Insider Trading (Including Hedging) Policy: The employees of our general partner are subject to the Sunoco
Partners LLC Insider Trading Policy which, among other things, prohibits such employees from entering into
short sales, or purchasing, selling, or exercising any puts, calls, or similar derivative security instruments
pertaining to our common units, all of which could incentivize an employee towards engaging in overly risky
behavior for short-term gains. This prohibition does not extend to unit options that may be issued in accordance
with the terms of our general partner's LTIP.
Other Plans: During 2014, employees of our general partner, including the NEOs, participated in the following benefit
plans offered by ETP or its affiliates, including certain of Sunoco, Inc.'s plans, in which our general partner was a
participating employer prior to the Merger and continues to participate. Sunoco, Inc., a Pennsylvania corporation
("Sunoco"), owned our general partner prior to the Merger. In connection with the Merger, Sunoco became a wholly-
owned subsidiary of ETP and its affiliates and transferred its membership interests in our general partner to ETP.

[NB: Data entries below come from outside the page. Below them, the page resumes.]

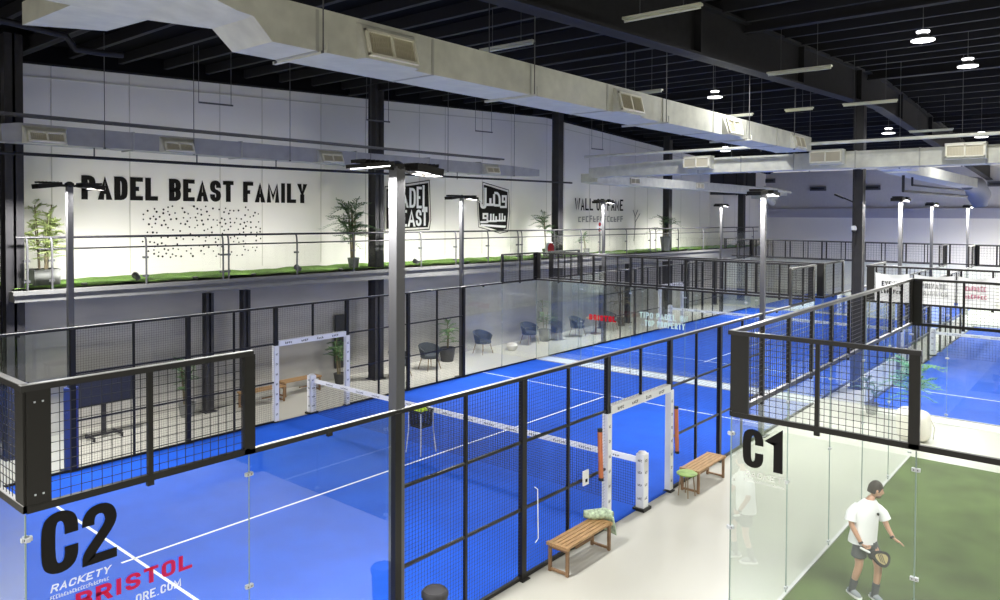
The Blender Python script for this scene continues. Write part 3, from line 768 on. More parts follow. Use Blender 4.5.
for x in (3.35, 5.3, 7.55, 9.9, 12.1, 14.6, 16.6, 18.8): b = MB(); b.box((x-.02, y0-.012, z0-.012), (x+.02, y1+.012, z1+.012)); b.build('duct_flange', M['duct_tape'], duct)
b = MB(); b.box((21.3, .62, 7.42), (21.33, 1.55, 7.78)); b.build('end_grille', M['vent_dark'], duct)
def vent_h(par, c, ux, uz, nrm, w, h):
    """a framed double grille with depth; c centre, ux across, uz up, nrm out"""
    c, ux, uz, nrm = Vector(c), Vector(ux).normalized(), Vector(uz).normalized(), Vector(nrm).normalized()
    v = MB()
    def q(b, a0, a1, b0, b1, d0, d1):
        P = [c + ux*a + uz*e + nrm*d for d in (d0, d1) for a, e in ((a0,b0),(a1,b0),(a1,b1),(a0,b1))]
        b.raw(P, [(3,2,1,0),(4,5,6,7),(0,1,5,4),(1,2,6,5),(2,3,7,6),(3,0,4,7)])
    t = .035
    for a0, a1, e0, e1 in ((-w/2,w/2,-h/2,-h/2+t),(-w/2,w/2,h/2-t,h/2),(-w/2,-w/2+t,-h/2,h/2),(w/2-t,w/2,-h/2,h/2),(-t/2,t/2,-h/2,h/2)): q(v, a0, a1, e0, e1, 0, .04)
    f = v.build('vent_frame', M['vent'], par, 'cream grille frame')
    v = MB()
    q(v, -w/2, w/2, -h/2, h/2, -.03, .005)
    k = -w/2+.05
    while k < w/2-.04: q(v, k-.003, k+.003, -h/2, h/2, .005, .022); k += .035
    v.build('grille', M['vent_dark'], f)
def side_vent(par, xc, yface, zb, zt, w=.85, drop=.3):
    # boot standing off the duct's side, its grille facing down and outwards
    b = MB(); zm = (zb+zt)/2
    b.raw([(xc-w/2-.08,yface,zb-.02),(xc+w/2+.08,yface,zb-.02),(xc+w/2+.08,yface,zt),(xc-w/2-.08,yface,zt),
           (xc-w/2-.03,yface-drop,zb+.18),(xc+w/2+.03,yface-drop,zb+.18),(xc+w/2+.03,yface-drop,zt),(xc-w/2-.03,yface-drop,zt)],
          [(0,1,5,4),(1,2,6,5),(2,3,7,6),(3,0,4,7),(4,5,6,7)])
    b.build('vent_boot', M['duct'], par)
    vent_h(par, (xc, yface-drop/2-.02, zb+.06), (1,0,0), Vector((0,-drop,.2)), Vector((0,-.2,-drop)), w, .42)
for xc in (4.45, 10.6, 15.6, 20.4): 
    b = MB(); zb = 7.42
    b.raw([(xc-.5,.7,zb-.04),(xc+.5,.7,zb-.04),(xc+.5,.7,7.84),(xc-.5,.7,7.84),(xc-.46,.55,zb-.04),(xc+.46,.55,zb-.04),(xc+.46,.66,7.82),(xc-.46,.66,7.82)],
          [(0,1,5,4),(1,2,6,5),(2,3,7,6),(3,0,4,7),(4,5,6,7)]); b.build('vent_boot', M['duct'], duct)
    vent_h(duct, (xc, .60, zb+.17), (1,0,0), (0,.11,.42), (0,-.42,.11), .85, .36)

# transverse duct
td = thing('cross_duct', 'flat grey air duct crossing the hall in front of the black column', 'duct', (22, -2, 6.85))
b = MB(); b.box((21.7, -12, 6.86), (22.5, 5.6, 7.36)); b.build('duct_body', M['duct'], td)
b = MB(); b.raw([(21.7,5.6,6.86),(22.5,5.6,6.86),(22.5,5.6,7.36),(21.7,5.6,7.36),(21.8,8.9,6.86),(22.4,8.9,6.86),(22.4,8.9,7.2),(21.8,8.9,7.2)],
      [(0,1,5,4),(1,2,6,5),(2,3,7,6),(3,0,4,7),(4,5,6,7)]); b.build('duct_taper', M['duct'], td)
for y in (-9, -5.6, -3.9, -2.3, -.6, 1.2, 2.9, 4.4): b = MB(); b.box((21.685, y-.02, 6.845), (22.515, y+.02, 7.375)); b.build('duct_flange', M['duct_tape'], td)
for yc in (-8.0, -3.45, .15, 4.3):
    b = MB(); b.box((21.35, yc-.48, 6.98), (21.7, yc+.48, 7.42)); b.build('vent_boot', M['duct'], td)
    vent_h(td, (21.33, yc, 7.2), (0,1,0), (0,0,1), (-1,0,0), .92, .34)
# pipe above it
b = MB(); b.tube([(21.2, -12, 7.62), (21.2, 8.7, 7.58)], .05, 8); tag(b.build('conduit_pipe', M['duct']), 'thin grey pipe running along the top of the cross duct', 'pipe')

# low duct beside the balcony
ld = thing('low_duct', 'low grey duct running in front of the big wall lettering', 'duct', (10, 10.8, 6.9))
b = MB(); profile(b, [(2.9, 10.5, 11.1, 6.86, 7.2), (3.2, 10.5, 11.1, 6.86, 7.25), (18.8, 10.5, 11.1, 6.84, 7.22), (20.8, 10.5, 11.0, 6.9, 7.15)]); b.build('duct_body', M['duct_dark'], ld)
for x in (5.5, 8.2, 11.9, 14.9, 17.4): b = MB(); b.box((x-.02, 10.485, 6.83), (x+.02, 11.115, 7.26)); b.build('duct_flange', M['duct_tape'], ld)
for xc in (3.68, 6.5, 10.95, 17.9):
    b = MB(); b.raw([(xc-.42,10.5,6.84),(xc+.42,10.5,6.84),(xc+.42,10.5,7.2),(xc-.42,10.5,7.2),(xc-.38,10.32,6.84),(xc+.38,10.32,6.84),(xc+.38,10.44,7.14),(xc-.38,10.44,7.14)],
          [(0,1,5,4),(1,2,6,5),(2,3,7,6),(3,0,4,7),(4,5,6,7)]); b.build('vent_boot', M['duct'], ld)
    vent_h(ld, (xc, 10.37, 6.98), (1,0,0), (0,.12,.3), (0,-.3,.12), .7, .24)
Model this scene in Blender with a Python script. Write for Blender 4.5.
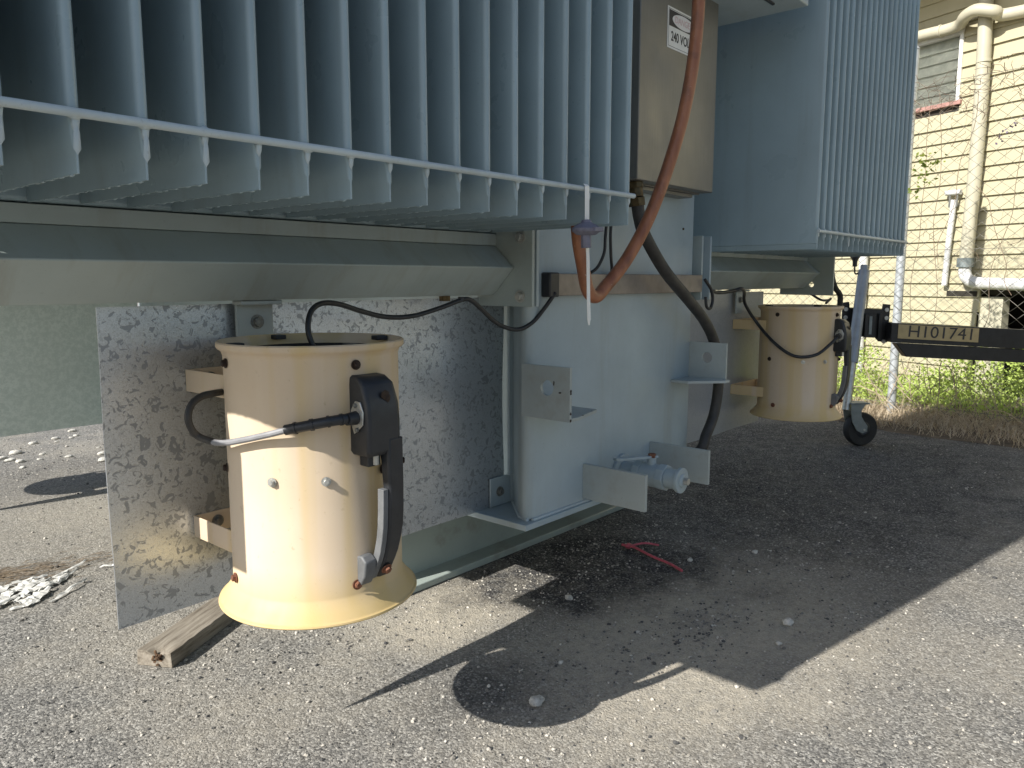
import bpy, math, random
from math import sin, cos, pi, radians, sqrt
from mathutils import Vector, Matrix, noise as mnoise

# ------------------------------------------------------------------ camera, world, sun, exposure
sc = bpy.context.scene
COL = sc.collection
for o in list(bpy.data.objects):
    bpy.data.objects.remove(o)

cam_d = bpy.data.cameras.new("camera")
cam_d.sensor_fit = 'HORIZONTAL'; cam_d.sensor_width = 36.0
cam_d.lens = 773.0 / 1024.0 * 36.0
cam_d.clip_start = 0.02; cam_d.clip_end = 500
cam = bpy.data.objects.new("camera", cam_d)
COL.objects.link(cam)
cam.location = (0, 0, 1.0)
cam.rotation_euler = (radians(90 - 7.7), 0, radians(41.0 - 90))
sc.camera = cam

SUN_AZ, SUN_EL = radians(170.0), radians(36.0)
world = bpy.data.worlds.new("World"); sc.world = world; world.use_nodes = True
wn = world.node_tree
sky = wn.nodes.new('ShaderNodeTexSky'); sky.sky_type = 'NISHITA'; sky.sun_disc = False
sky.sun_elevation = SUN_EL; sky.sun_rotation = radians(-80.0)
sky.air_density = 1.0; sky.dust_density = 1.2
bg = wn.nodes['Background']; bg.inputs[1].default_value = 0.088
wn.links.new(sky.outputs[0], bg.inputs[0])
sun_d = bpy.data.lights.new("sun", 'SUN'); sun_d.energy = 5.0; sun_d.angle = radians(0.5); sun_d.color = (1.0, 0.965, 0.90)
sun = bpy.data.objects.new("sun", sun_d); COL.objects.link(sun)
sd = Vector((cos(SUN_AZ) * cos(SUN_EL), sin(SUN_AZ) * cos(SUN_EL), sin(SUN_EL)))
sun.rotation_euler = sd.to_track_quat('Z', 'Y').to_euler(); sun.location = (-6, 1, 8)
sc.view_settings.view_transform = 'Standard'; sc.view_settings.look = 'None'
sc.view_settings.exposure = 0.55; sc.view_settings.gamma = 1.0; sc.view_settings.use_curve_mapping = False
sc.cycles.max_bounces = 8; sc.cycles.diffuse_bounces = 5; sc.cycles.glossy_bounces = 4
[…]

The Sunoco, Inc. Retirement Plan (the "SCIRP") is a qualified defined benefit plan, under which benefits are
subject to Code limits for pay and amount. Under the SCIRP, the benefit for executives hired before January 1,
1987 is calculated based upon the greater of a "final average pay" formula or a "cash balance" formula, the former
providing a benefit using a formula that includes final average earnings and eligible service and the latter
providing a benefit based upon a percentage of earnings. Those executives hired on or after January 1, 1987
participate in the cash balance formula. Effective June 30, 2010, Sunoco froze pension benefits (including accrued
and vested benefits) payable under this plan for all salaried employees, including the NEOs of our general partner
who participate in this plan. On October 31, 2014, Sunoco terminated the SCIRP. Distributions of benefits from
the SCIRP will be made following approval from the Internal Revenue Service ("IRS") and Pension Benefit
Guaranty Corporation ("PBGC") for such termination.
The Sunoco, Inc. Pension Restoration Plan (the "Pension Restoration Plan") is a non-qualified, unfunded plan
that provides retirement benefits that otherwise would be provided under the SCIRP, except for the Code limits.
Effective June 30, 2010, Sunoco froze benefits (including accrued and vested benefits) payable under this plan for
all salaried employees, including the NEOs of our general partner who participate in this plan.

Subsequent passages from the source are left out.